WORK TO COMPLETE: Omit any picture, and return the remaining data exactly as written.

__________

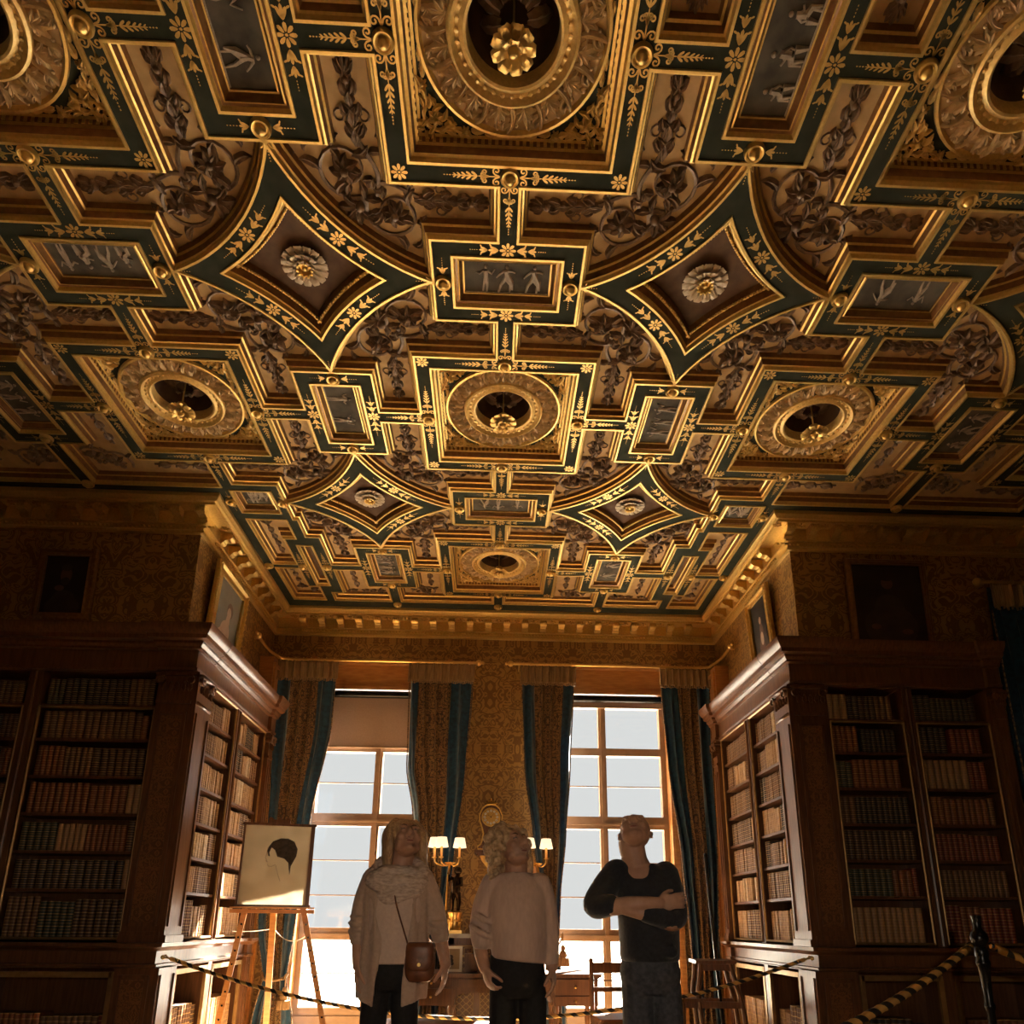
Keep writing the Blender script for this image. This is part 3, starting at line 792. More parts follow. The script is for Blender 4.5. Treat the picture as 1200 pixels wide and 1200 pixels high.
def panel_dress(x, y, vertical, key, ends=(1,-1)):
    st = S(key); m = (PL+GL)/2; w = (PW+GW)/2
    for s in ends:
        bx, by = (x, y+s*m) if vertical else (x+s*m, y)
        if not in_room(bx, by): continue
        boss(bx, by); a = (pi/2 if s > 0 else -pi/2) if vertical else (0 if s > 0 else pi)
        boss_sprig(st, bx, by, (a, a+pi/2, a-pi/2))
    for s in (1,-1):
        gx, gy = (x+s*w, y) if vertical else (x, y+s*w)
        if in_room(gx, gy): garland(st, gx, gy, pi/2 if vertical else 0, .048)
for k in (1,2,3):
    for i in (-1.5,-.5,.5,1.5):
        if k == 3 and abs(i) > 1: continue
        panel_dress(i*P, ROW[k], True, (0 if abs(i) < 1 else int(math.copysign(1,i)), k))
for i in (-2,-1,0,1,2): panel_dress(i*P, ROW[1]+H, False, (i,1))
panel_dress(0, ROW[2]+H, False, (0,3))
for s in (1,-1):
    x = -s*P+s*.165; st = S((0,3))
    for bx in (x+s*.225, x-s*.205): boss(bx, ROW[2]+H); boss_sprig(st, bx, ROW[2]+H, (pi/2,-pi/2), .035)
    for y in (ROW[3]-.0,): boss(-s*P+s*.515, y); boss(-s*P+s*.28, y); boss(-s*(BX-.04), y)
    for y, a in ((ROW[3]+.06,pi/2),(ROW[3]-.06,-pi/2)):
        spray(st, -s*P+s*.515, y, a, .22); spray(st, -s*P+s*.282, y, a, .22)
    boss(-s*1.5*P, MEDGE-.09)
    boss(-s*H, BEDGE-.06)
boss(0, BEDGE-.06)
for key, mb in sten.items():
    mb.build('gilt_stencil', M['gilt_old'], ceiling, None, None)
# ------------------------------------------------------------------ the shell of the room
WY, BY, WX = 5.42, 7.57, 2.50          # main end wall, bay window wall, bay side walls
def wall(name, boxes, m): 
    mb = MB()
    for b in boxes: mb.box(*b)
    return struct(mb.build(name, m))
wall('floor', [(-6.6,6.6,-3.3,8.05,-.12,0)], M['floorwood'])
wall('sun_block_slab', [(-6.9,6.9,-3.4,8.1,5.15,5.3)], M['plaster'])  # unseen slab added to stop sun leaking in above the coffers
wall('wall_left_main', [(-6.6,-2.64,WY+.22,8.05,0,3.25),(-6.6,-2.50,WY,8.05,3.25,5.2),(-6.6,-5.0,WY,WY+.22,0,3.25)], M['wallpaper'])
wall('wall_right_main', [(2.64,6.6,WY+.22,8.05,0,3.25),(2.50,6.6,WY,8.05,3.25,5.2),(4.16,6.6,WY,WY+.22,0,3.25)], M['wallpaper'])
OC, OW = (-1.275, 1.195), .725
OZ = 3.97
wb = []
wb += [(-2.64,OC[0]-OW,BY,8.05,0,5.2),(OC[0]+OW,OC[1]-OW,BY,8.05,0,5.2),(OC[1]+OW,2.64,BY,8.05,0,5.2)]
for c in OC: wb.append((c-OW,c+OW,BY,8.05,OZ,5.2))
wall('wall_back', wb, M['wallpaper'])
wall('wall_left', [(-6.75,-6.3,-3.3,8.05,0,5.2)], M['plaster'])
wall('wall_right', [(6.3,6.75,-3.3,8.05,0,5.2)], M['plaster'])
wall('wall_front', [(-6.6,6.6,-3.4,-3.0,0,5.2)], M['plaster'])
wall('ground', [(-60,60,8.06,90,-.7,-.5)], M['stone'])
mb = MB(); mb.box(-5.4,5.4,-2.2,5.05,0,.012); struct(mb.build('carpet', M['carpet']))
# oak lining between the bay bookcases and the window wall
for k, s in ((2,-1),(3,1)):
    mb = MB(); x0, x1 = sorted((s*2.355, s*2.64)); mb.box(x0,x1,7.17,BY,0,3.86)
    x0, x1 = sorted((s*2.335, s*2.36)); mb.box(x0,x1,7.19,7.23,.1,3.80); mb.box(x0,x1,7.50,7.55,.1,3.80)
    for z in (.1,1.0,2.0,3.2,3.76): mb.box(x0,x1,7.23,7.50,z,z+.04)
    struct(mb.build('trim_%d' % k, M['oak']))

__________

SOLUTION BELOW:
Keep writing the Blender script for this image. This is part 3, starting at line 792. More parts follow. The script is for Blender 4.5. Treat the picture as 1200 pixels wide and 1200 pixels high.
def panel_dress(x, y, vertical, key, ends=(1,-1)):
    st = S(key); m = (PL+GL)/2; w = (PW+GW)/2
    for s in ends:
        bx, by = (x, y+s*m) if vertical else (x+s*m, y)
        if not in_room(bx, by): continue
        boss(bx, by); a = (pi/2 if s > 0 else -pi/2) if vertical else (0 if s > 0 else pi)
        boss_sprig(st, bx, by, (a, a+pi/2, a-pi/2))
    for s in (1,-1):
        gx, gy = (x+s*w, y) if vertical else (x, y+s*w)
        if in_room(gx, gy): garland(st, gx, gy, pi/2 if vertical else 0, .048)
for k in (1,2,3):
    for i in (-1.5,-.5,.5,1.5):
        if k == 3 and abs(i) > 1: continue
        panel_dress(i*P, ROW[k], True, (0 if abs(i) < 1 else int(math.copysign(1,i)), k))
for i in (-2,-1,0,1,2): panel_dress(i*P, ROW[1]+H, False, (i,1))
panel_dress(0, ROW[2]+H, False, (0,3))
for s in (1,-1):
    x = -s*P+s*.165; st = S((0,3))
    for bx in (x+s*.225, x-s*.205): boss(bx, ROW[2]+H); boss_sprig(st, bx, ROW[2]+H, (pi/2,-pi/2), .035)
    for y in (ROW[3]-.0,): boss(-s*P+s*.515, y); boss(-s*P+s*.28, y); boss(-s*(BX-.04), y)
    for y, a in ((ROW[3]+.06,pi/2),(ROW[3]-.06,-pi/2)):
        spray(st, -s*P+s*.515, y, a, .22); spray(st, -s*P+s*.282, y, a, .22)
    boss(-s*1.5*P, MEDGE-.09)
    boss(-s*H, BEDGE-.06)
boss(0, BEDGE-.06)
for key, mb in sten.items():
    mb.build('gilt_stencil', M['gilt_old'], ceiling, None, None)
# ------------------------------------------------------------------ the shell of the room
WY, BY, WX = 5.42, 7.57, 2.50          # main end wall, bay window wall, bay side walls
def wall(name, boxes, m): 
    mb = MB()
    for b in boxes: mb.box(*b)
    return struct(mb.build(name, m))
wall('floor', [(-6.6,6.6,-3.3,8.05,-.12,0)], M['floorwood'])
wall('sun_block_slab', [(-6.9,6.9,-3.4,8.1,5.15,5.3)], M['plaster'])  # unseen slab added to stop sun leaking in above the coffers
wall('wall_left_main', [(-6.6,-2.64,WY+.22,8.05,0,3.25),(-6.6,-2.50,WY,8.05,3.25,5.2),(-6.6,-5.0,WY,WY+.22,0,3.25)], M['wallpaper'])
wall('wall_right_main', [(2.64,6.6,WY+.22,8.05,0,3.25),(2.50,6.6,WY,8.05,3.25,5.2),(4.16,6.6,WY,WY+.22,0,3.25)], M['wallpaper'])
OC, OW = (-1.275, 1.195), .725
OZ = 3.97
wb = []
wb += [(-2.64,OC[0]-OW,BY,8.05,0,5.2),(OC[0]+OW,OC[1]-OW,BY,8.05,0,5.2),(OC[1]+OW,2.64,BY,8.05,0,5.2)]
for c in OC: wb.append((c-OW,c+OW,BY,8.05,OZ,5.2))
wall('wall_back', wb, M['wallpaper'])
wall('wall_left', [(-6.75,-6.3,-3.3,8.05,0,5.2)], M['plaster'])
wall('wall_right', [(6.3,6.75,-3.3,8.05,0,5.2)], M['plaster'])
wall('wall_front', [(-6.6,6.6,-3.4,-3.0,0,5.2)], M['plaster'])
wall('ground', [(-60,60,8.06,90,-.7,-.5)], M['stone'])
mb = MB(); mb.box(-5.4,5.4,-2.2,5.05,0,.012); struct(mb.build('carpet', M['carpet']))
# oak lining between the bay bookcases and the window wall
for k, s in ((2,-1),(3,1)):
    mb = MB(); x0, x1 = sorted((s*2.355, s*2.64)); mb.box(x0,x1,7.17,BY,0,3.86)
    x0, x1 = sorted((s*2.335, s*2.36)); mb.box(x0,x1,7.19,7.23,.1,3.80); mb.box(x0,x1,7.50,7.55,.1,3.80)
    for z in (.1,1.0,2.0,3.2,3.76): mb.box(x0,x1,7.23,7.50,z,z+.04)
    struct(mb.build('trim_%d' % k, M['oak']))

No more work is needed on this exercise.